Musk had access to money, some of the largest databases the USG had, and the ability to fire civil servants who might have been inconvenient to Congress.

Comment Re:Wasn't he right though? (Score 1) 96

He was in government for how many years? If he wanted the statute of limitations altered, then surely that would have been the time to do it.

It would seem to me that he didn't care about the statute of limitations until AFTER other people started getting rich and he didn't.

Comment Appeal possible? (Score 0) 96

I was under the impression that an appeal against a not guilty verdict was not permitted in the US, and was only permissible in the UK in the event of murder when overwhelming evidence showed wilful interference of the trial or exceptional new evidence.

Comment Re:Iran is going to lose access to the gulf (Score 4, Insightful) 417

I partially agree with you, but would like to bring something to your attention. I would say about five countries in the Middle East have been formenting a great deal of trouble for the others, along with a number of terrorist organisations. There is no particular reason to assume that the Middle East will deal with one problem and not the others. Yes, Iran has infuriated a great many countries, none of which (individually) can do much but could collectively act.

We could well see a genuine Middle East Union of nations that simple says enough is enough and clears the deck of all warring parties in the region -- and may well tell the US government that it needs to calm the F down or face a few reprisals of its own. Of course, if it does, then the subcontinent will likely join in - India and Pakistan are closely tied to Iran, and I shouldn't need to tell you both are armed with nuclear weapons. This is something the US also needs to consider, if it tries to invade Iran - you don't need missiles to attack a nation that's on the same landmass you're in, you just need trucks and an unsecured route.

Equally, this is a war that has been going on for the past 4,000-5,000 years now without showing much sign of anyone coming to their senses. This might not be enough to push everyone else over the edge. Precisely because several nations with a vested interest are indeed nuclear armed, there may well be a realpolitik view that kicking the collective arses of all of the power abusers in the region carries unacceptable escallation risks.

My hope is that the current wars being fought, all of which are mindboggingly expensive and stupid beyond all possible definitions of sanity, have a similar result as WW1 and WW2 - to push the world governments into saying that they will not tolerate this continued juvenile delinquency, but this time decide to do something effective about it.

The world has become vastly more destabilised with the wars since the 1990s, and I think there's just a glimmer of realisation amongst some of the politicians that they might well have pushed their luck too far.

Comment Testing isn't necessarily useful. (Score 1) 132

Exams are a waste.

Rather, you want continuous practice that is also continuous assessment.

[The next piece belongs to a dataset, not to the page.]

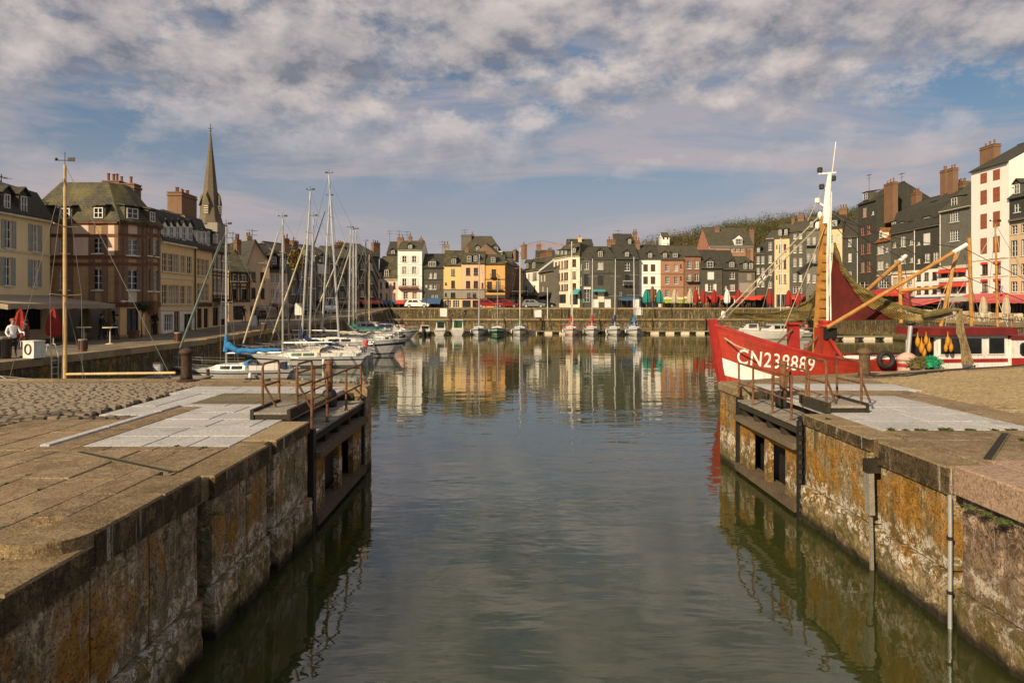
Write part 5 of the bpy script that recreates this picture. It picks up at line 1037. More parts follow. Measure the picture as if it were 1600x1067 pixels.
def hull_part(root, L, B, fb, fm, fs, mats, ts, ms, full=.72, rake=.12, name='hull', deckm=None, ns=18):
    p, sh, bm = hull_fn(L, B, fb, fm, fs, full, rake); mb = MB()
    for q in (-1, 1):
        for k in range(len(ts) - 1): mb.grid(lambda u, v, k=k, q=q: p(u, ts[k] + v * (ts[k + 1] - ts[k]), q), ns, 1, ms[k])
    for k in range(len(ts) - 1): mb.add([p(0, ts[k], -1), p(0, ts[k], 1), p(0, ts[k + 1], 1), p(0, ts[k + 1], -1)], [(0, 1, 2, 3)], ms[k])
    o = mb.build(name, mats, root, smooth=False)
    dk = MB(); dk.grid(lambda u, v: p(u, 1, -1).lerp(p(u, 1, 1), v) + Vector((0, 0, .05 * math.sin(math.pi * v) - .015)), ns, 4); dk.build('deck', deckm or DECK, root)
    tr = MB()
    for q in (-1, 1): tr.tube([p(u / ns, 1, q) + Vector((0, 0, .015)) for u in range(ns + 1)], .025, 5)
    tr.build('toe_rail', ALU, root); return p, sh, bm
def sailboat(label, X, Y, rz, L, B, mast, mh, hull=None, stripe=NAVY, cover=None, jib=None, rake=.03, roll=0.0, group=None, spar=None, glassm=None, boomdrop=0.0, cover_len=.36, cabin=True, z=0.0, fine=True, name='sailboat', nst=5, fb=None, blen=None):
    hull = hull or HULLW; spar = spar or ALU; t = thing(name, label, 'sailboat', (X, Y, z), rz, group); t.rotation_euler = (roll, 0, rz)
    fb = fb or .094 * L; fm, fs = fb * .80, fb * .84
    p, sh, bm = hull_part(t, L, B, fb, fm, fs, [ANTIF, hull, stripe], [-.3, .0, .10, .18, .66, .80, 1.0], [0, 1, 2, 1, 2, 1])
    zd = fm
    if cabin:
        mb = MB(); S = [(.34, .60, 0), (.36, .60, .38), (.60, .50, .34), (.70, .34, .05)]; c = []
        for s, wf, h in S:
            b = bm(s) * wf * 1.6; b = min(b, bm(s) * .8); x = -L / 2 + s * L; c += [(x, -b, zd - .05), (x, -b * .82, zd + h), (x, b * .82, zd + h), (x, b, zd - .05)]
        fs_ = []
        for i in range(3):
            o = i * 4; fs_ += [(o, o + 1, o + 5, o + 4), (o + 1, o + 2, o + 6, o + 5), (o + 2, o + 3, o + 7, o + 6)]
        fs_ += [(0, 3, 2, 1), (12, 13, 14, 15)]; mb.add(c, fs_); cb = mb.build('cabin', HULLC if hull is HULLC else HULLW, t)
        for q in (-1, 1):
            for a, e in ((.385, .47), (.485, .56)):
                def P(s, f): b = min(bm(s) * (.60 if s < .5 else .52) * 1.6, bm(s) * .8); return Vector((-L / 2 + s * L, q * b * (1 - .18 * f) * 1.012 + q * .006, zd - .05 + .42 * f))
                MB().add([P(a, .35), P(e, .35), P(e, .8), P(a, .8)], [(0, 1, 2, 3)]) if False else None
                mb = MB(); mb.add([P(a, .36), P(e, .36), P(e, .80), P(a, .80)], [(0, 1, 2, 3)]); mb.build('cabin_window', glassm or GLASS, t, recalc=False)
        mb = MB(); x0, x1 = -L / 2 + .07 * L, -L / 2 + .335 * L
        for q in (-1, 1): mb.beam((x0, q * bm(.1) * .62, zd + .14), (x1, q * bm(.33) * .66, zd + .16), .07, .3)
        mb.beam((x0, -bm(.1) * .62, zd + .12), (x0, bm(.1) * .62, zd + .12), .07, .26); mb.build('cockpit_coaming', HULLW, t)
        mb = MB(); mb.box(x0 + .1, x1 - .02, -bm(.2) * .5, bm(.2) * .5, zd + .03, zd + .06); mb.build('cockpit_sole', TEAK, t)
        mb = MB(); mb.box(-L / 2 + .345 * L, -L / 2 + .44 * L, -.36, .36, zd + .37, zd + .43); mb.build('hatch', HULLC, t)
    if cabin and fine and nst == 5 and (cover or jib):
        hb_ = bm(.34) * .72; sp_ = MB(); sp_.grid(lambda u, v: (-L / 2 + (.345 + .06 * u) * L, hb_ * math.cos(math.pi * v) * (1 - .12 * u), zd + .30 + (.34 - .30 * u * u) * math.sin(math.pi * v) ** .6), 5, 10)
        sp_.build('sprayhood', cover or jib, t, recalc=False, smooth=True)
        sp_ = MB(); sp_.lathe([(.16, 0), (.2, .03), (.2, .08), (.14, .12)], 10, 0, (-L / 2 + .80 * L, .05, sh(.8) + .03)); sp_.build('coiled_rope', ROPE, t)
        sp_ = MB(); sp_.tube([(-L / 2 + .04 * L, -bm(.05) * .8, zd + .65), (-L / 2 + .04 * L - .05, -bm(.05) * .8, zd + 1.15)], .2, 10) if int(Y) % 2 else sp_.box(-L / 2 + .05 * L, -L / 2 + .05 * L + .3, .3, .75, zd + .1, zd + .5)
        sp_.build('deck_gear', AW_PINK if int(Y) % 2 else NAVY, t)
    sm = mast; mx = -L / 2 + sm * L; top = Vector((mx - rake * mh, 0, mh)); bot = Vector((mx, 0, zd + (.3 if cabin else 0)))
    mr = .0060 * mh + .008; M = MB().tube([bot, bot.lerp(top, .6), top], [mr, mr, mr * .72], 8).build('mast', spar, t)
    at_ = lambda f: bot.lerp(top, f)
    for f, w in ((.45, .09), (.74, .07)) if mh > 9 else ((.5, .09),):
        mb = MB(); c = at_(f); mb.tube([c + Vector((-.05, -w * mh, .05)), c, c + Vector((-.05, w * mh, .05))], .022, 5); mb.build('spreader', spar, M)
    mb = MB(); mb.tube([top, top + Vector((0, 0, .45))], .012, 4); mb.tube([top + Vector((-.35, 0, .16)), top + Vector((.35, 0, .16))], .014, 4); mb.box(-.35 + top.x, -.1 + top.x, -.01, .01, top.z + .12, top.z + .26); mb.lathe([(.03, 0), (.06, .04), (.03, .09)], 6, 0, top + Vector((.3, 0, .16))); mb.build('wind_vane', DARKP, M)
    bl = (blen or .38) * L; ba = Vector((mx - .05, 0, zd + 1.0)); bb = ba + Vector((-bl, 0, .05 - boomdrop)); bo = MB().tube([ba, bb], .045, 7).build('boom', spar, t)
    if cover:
        pts = []; rs = []; k = 14
        for i in range(k + 1):
            f = i / k; q = ba.lerp(ba + (bb - ba) * (cover_len / .38 if cover_len < .38 else 1.0), f) + Vector((0, .02 * math.sin(i * 2.1), .13 + .025 * math.sin(i * 1.7) + (.42 * (1 - f * 6) if f < 1 / 6 else 0))); pts.append(q); rs.append((.20 * (1 - f * .55)) * (1 + .08 * math.sin(i * 2.9)))
        MB().tube(pts, rs, 9).build('sail_cover', cover, bo, smooth=True)
        if cover_len >= .3: MB().tube([ba + Vector((.06, 0, .1)), ba + Vector((.03, 0, 1.15))], [.19, .10], 8).build('cover_collar', cover, bo)
    bow = p(1, 1, 1) + Vector((-.08, 0, .05)); stern = p(0, 1, 0) * 1.0; stern.y = 0
    if jib: MB().tube([bow + (top - bow) * .03, bow + (top - bow) * .35, bow + (top - bow) * .90], [.05, .085, .035], 7).build('furled_jib', jib, t)
    mb = MB(); wr = .009 + Y * .00008; mb.tube([bow, at_(.97)], wr, 3); mb.tube([stern + Vector((.1, 0, .05)), top], wr, 3)
    for q in (-1, 1):
        ch = Vector((mx - .1, q * bm(sm) * .93, zd)); sp = at_(.45 if mh > 9 else .5) + Vector((-.05, q * (.09 * mh), .05)); mb.tube([ch, sp, at_(.97)], wr, 3); mb.tube([ch + Vector((-.3, 0, 0)), at_(.45 if mh > 9 else .5)], wr, 3)
    mb.build('rigging', WIRE, t)
    if fine:
        mb = MB(); hb = .62
        a, b_, c = p(.80, 1, 1) + Vector((0, -.03, 0)), p(1, 1, 0) + Vector((.05, 0, 0)), p(.80, 1, -1) + Vector((0, .03, 0)); b_.y = 0; up = Vector((0, 0, hb))
        mb.tube([a, a + up, p(.92, 1, 1) + up, b_ + up + Vector((.08, 0, .05)), p(.92, 1, -1) + up, c + up, c], .016, 5); mb.tube([p(.92, 1, 1), p(.92, 1, 1) + up], .014, 5); mb.tube([p(.92, 1, -1), p(.92, 1, -1) + up], .014, 5); mb.build('pulpit', ALU, t)
        mb = MB(); a, c = p(.12, 1, 1), p(.12, 1, -1); d, e = p(.01, 1, 1), p(.01, 1, -1); mb.tube([a, a + up, d + up, e + up, c + up, c], .016, 5); mb.tube([d, d + up], .014, 5); mb.tube([e, e + up], .014, 5); mb.build('pushpit', ALU, t)
        mb = MB()
        for q in (-1, 1):
            pts = [p(.12 + .68 * i / nst, 1, q) * 1.0 for i in range(nst + 1)]; pts = [Vector((v.x, v.y * .97, v.z)) for v in pts]
            for v in pts[1:-1]: mb.tube([v, v + up], .013, 4)
            for f in (.5, 1): mb.tube([v + up * f for v in pts], .008, 3)
        mb.build('lifelines', WIRE, t)
        for i, (s, q) in enumerate(((.3, -1), (.55, -1), (.3, 1))):
            v = p(s, 1, q); MB().lathe([(.03, -.65), (.1, -.6), (.11, -.3), (.1, -.06), (.03, 0)], 8, 0, (v.x, v.y + q * .1, v.z - .08)).build('fender', HULLW if i else NAVY, t, smooth=True)
    v = p(0, .3, 0); MB().box(v.x - .35, v.x - .02, -.03, .03, -.5, fs * .8).build('rudder', hull, t); MB().tube([(v.x - .2, 0, fs * .8), (v.x + .8, .1, fs + .3)], .03, 5).build('tiller', TEAK, t)
    return t
PI = math.pi; GL = 'yachts moored along the left quay'; GF = 'sailing boats moored below the far quay'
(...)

But US methods of teaching are also pretty 18th and 19th century. They are not sensible methods and result in students who are more advanced than the material being penalised. The US obsession with standardising is a recipe for subnormalising.

Comment Re:Waiting for the seizures and arrests to begin (Score 2) 48

In the United States, simply keeping their cars running after the manufacturer died is a fairly substantial set of crimes. Since they have admitted to conspiracy by forming an interstate group to do it, major Federal organized crime laws have been broken.

Is it? What crimes, exactly? They might be defeating some copy protection, but the entity that owned the software is defunct, so no one has standing to sue.

Comment Re:This is how revolutions start (Score 1) 146

I'm not saying this isn't a problem, but it's not really a "pitchforks and guillotines" problem, it's an Econ 101 supply and demand problem.

In this specific case, yes. But TFA describes just one instance a society-wide problem in which both politics and the economy are predicated on turning the general population into victims and servants. That can't be solved by Econ 101 platitudes.

Really? Got any examples that actually hold up to scrutiny?